Since the dirt that Liz and I were planted in seems to be short on likeable ambassadors these days, it’s a good time to acknowledge an unsung hero of ours from Texas. Another wayfaring stranger of the psychedelic variety. No, not Roky Erickson, not MayoThompson, not Sir Doug Sahm, not Butthole Surfers or DJ Screw… In fact he’s not a musician. He worked in another medium altogether. This is a tribute to skateboarder Jeff Phillips, one of the best and most far out skaters of all time.
If you don’t know him, it may be because he’s dead. He removed himself from the planet on Christmas day in 1993. As is always the case, there’s a variety of speculation as to why. I’ve definitely heard the rumors, but don’t find it necessary to get involved in that discussion. Anyone inclined to investigate the circumstances should do so on their own – though you might not get very far. There’s no tell-all documentary out there like the ones about Gator or Hosoi, the other ‘fallen heroes’ of 80s ramp skating – two skaters that Phillips beat in national contests. I mean this dude even beat Tony Hawk, the biggest name in skating, reportedly while he was tripping on acid and there’s not even a Wikipedia page for him. Hell, check the who’s who in the contest results in the video still below. People who have never even touched a skateboard will recognize half of those names. So since we were asked to talk about something, we thought we should fly the flag for Jeff.
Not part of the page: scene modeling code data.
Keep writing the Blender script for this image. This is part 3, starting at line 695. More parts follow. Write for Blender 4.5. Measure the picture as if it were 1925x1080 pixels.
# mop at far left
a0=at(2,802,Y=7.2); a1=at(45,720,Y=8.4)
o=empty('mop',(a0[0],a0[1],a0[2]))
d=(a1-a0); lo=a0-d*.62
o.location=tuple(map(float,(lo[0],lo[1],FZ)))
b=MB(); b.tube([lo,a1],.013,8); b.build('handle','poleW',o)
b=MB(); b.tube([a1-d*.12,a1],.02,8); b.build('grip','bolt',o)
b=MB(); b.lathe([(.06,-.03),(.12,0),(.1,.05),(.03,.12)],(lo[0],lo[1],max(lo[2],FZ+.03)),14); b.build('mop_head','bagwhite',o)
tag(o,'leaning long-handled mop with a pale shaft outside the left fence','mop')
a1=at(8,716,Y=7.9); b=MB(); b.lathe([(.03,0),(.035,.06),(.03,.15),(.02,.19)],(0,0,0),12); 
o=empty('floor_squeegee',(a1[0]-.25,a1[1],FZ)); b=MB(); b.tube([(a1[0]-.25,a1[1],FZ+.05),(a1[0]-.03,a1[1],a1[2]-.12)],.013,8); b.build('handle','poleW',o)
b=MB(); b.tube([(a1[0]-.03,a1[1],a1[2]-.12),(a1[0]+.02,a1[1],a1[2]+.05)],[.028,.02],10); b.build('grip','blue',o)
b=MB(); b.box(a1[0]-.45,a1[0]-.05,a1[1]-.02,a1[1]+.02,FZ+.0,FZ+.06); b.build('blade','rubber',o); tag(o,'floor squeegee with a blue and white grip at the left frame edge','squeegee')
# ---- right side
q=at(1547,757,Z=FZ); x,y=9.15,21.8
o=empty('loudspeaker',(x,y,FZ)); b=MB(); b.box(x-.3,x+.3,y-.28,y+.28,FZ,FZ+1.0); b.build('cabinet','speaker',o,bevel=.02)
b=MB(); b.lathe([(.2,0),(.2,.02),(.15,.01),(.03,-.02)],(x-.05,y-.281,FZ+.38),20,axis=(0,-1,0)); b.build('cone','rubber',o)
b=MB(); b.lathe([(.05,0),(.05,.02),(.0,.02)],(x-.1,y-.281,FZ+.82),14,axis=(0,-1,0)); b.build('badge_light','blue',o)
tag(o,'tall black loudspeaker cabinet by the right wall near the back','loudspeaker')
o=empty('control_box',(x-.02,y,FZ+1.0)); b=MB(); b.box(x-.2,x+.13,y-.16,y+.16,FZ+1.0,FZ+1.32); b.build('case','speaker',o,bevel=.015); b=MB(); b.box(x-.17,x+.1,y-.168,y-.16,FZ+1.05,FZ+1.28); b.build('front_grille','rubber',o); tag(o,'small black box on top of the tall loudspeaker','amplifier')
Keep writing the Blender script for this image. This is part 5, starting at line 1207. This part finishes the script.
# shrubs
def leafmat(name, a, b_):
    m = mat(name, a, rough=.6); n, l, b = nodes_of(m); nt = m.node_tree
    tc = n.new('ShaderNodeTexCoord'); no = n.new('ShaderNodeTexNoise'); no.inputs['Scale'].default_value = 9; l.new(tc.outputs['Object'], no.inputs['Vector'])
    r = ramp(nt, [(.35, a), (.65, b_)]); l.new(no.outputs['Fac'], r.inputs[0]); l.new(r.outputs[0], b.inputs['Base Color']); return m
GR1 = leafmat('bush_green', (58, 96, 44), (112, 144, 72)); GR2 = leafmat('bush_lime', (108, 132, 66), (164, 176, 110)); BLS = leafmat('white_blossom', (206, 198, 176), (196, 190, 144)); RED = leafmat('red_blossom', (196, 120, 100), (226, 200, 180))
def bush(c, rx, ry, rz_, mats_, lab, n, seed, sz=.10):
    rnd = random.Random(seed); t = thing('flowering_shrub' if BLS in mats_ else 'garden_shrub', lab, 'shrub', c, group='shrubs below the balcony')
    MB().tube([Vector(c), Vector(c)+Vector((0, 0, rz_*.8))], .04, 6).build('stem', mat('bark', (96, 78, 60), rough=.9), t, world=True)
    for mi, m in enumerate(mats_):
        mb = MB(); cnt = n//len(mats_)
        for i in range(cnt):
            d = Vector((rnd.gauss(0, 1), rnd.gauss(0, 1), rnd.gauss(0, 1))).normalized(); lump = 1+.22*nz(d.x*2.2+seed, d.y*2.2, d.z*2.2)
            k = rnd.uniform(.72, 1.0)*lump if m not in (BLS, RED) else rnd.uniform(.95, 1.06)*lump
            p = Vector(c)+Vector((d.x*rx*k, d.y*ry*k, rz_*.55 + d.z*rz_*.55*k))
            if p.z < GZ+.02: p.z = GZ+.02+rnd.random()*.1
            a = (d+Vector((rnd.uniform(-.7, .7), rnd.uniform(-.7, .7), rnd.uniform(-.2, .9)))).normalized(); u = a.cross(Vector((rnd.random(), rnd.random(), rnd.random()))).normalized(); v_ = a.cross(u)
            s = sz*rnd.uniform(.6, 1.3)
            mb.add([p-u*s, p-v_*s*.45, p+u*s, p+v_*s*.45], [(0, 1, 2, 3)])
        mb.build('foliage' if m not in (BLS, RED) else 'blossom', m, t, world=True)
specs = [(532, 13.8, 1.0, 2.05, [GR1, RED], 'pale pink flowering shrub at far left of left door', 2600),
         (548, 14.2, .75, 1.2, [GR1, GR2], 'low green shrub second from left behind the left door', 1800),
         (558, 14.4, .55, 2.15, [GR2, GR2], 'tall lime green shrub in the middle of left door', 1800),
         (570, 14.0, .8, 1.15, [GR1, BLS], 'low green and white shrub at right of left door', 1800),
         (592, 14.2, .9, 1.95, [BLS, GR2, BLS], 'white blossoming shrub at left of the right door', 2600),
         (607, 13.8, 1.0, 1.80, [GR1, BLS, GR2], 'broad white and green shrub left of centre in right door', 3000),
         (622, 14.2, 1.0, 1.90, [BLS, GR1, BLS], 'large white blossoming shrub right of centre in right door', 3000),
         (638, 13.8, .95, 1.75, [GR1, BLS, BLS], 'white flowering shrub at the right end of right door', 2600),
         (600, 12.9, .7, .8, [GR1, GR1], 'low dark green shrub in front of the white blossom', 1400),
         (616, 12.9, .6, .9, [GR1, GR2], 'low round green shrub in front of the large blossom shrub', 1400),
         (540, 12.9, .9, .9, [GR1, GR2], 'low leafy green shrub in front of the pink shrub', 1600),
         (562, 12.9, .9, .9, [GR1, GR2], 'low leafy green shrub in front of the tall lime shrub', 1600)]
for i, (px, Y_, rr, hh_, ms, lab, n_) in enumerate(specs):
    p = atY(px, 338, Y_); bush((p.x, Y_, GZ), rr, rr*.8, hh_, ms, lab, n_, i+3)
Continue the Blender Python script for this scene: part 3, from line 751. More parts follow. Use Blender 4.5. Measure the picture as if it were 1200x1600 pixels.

I pushed around on a skateboard for a large part of my youth. Skating in ditches or near the carwash that I had my first job at, or acid dropping the loading dock behind the school. Like most of the other things that I participated in, I was OK, but not great. I mostly just liked cruising around all day listening to my Walkman. If you were remotely into skating in the 80s and lived in Texas, Jeff Phillips was a legend. The skatepark he opened, the tie-dyes, skating the vert ramp barefoot, and yeah, the acid stuff. Looking back I can see what set him so much apart from the pack. He was sort of the anti-Tony Hawk. He wasn’t an athlete perfecting a trick, he was more like a free-jazz musician, just ‘blowing,’ and going wherever he ended up. I remember boiling summers when I was a kid at the Jeff Phillips Skatepark in an old warehouse in Dallas—mostly watching this guy, 15-years older than me fly through the air. When I’d seen all I could process, I’d go outside and wait for my grandfather to pick me up in his old maroon Oldsmobile. I might try to tell him what I saw over an afternoon breakfast at Kip’s Big Boy, but words couldn’t really express it. I won’t go into any skate/trick terms, but the point is that he skated like it was an extension of himself. And aside from that, he was a seemingly sensitive being that did things for his own reasons, or just to do them period. In the intro to Jeff’s part of the Santa Cruz Speed Freaks video, he says “I skate for fun and that’s it. When I don’t have fun you’ll see me quit”. Well, I guess that’s what happened. R.I.P.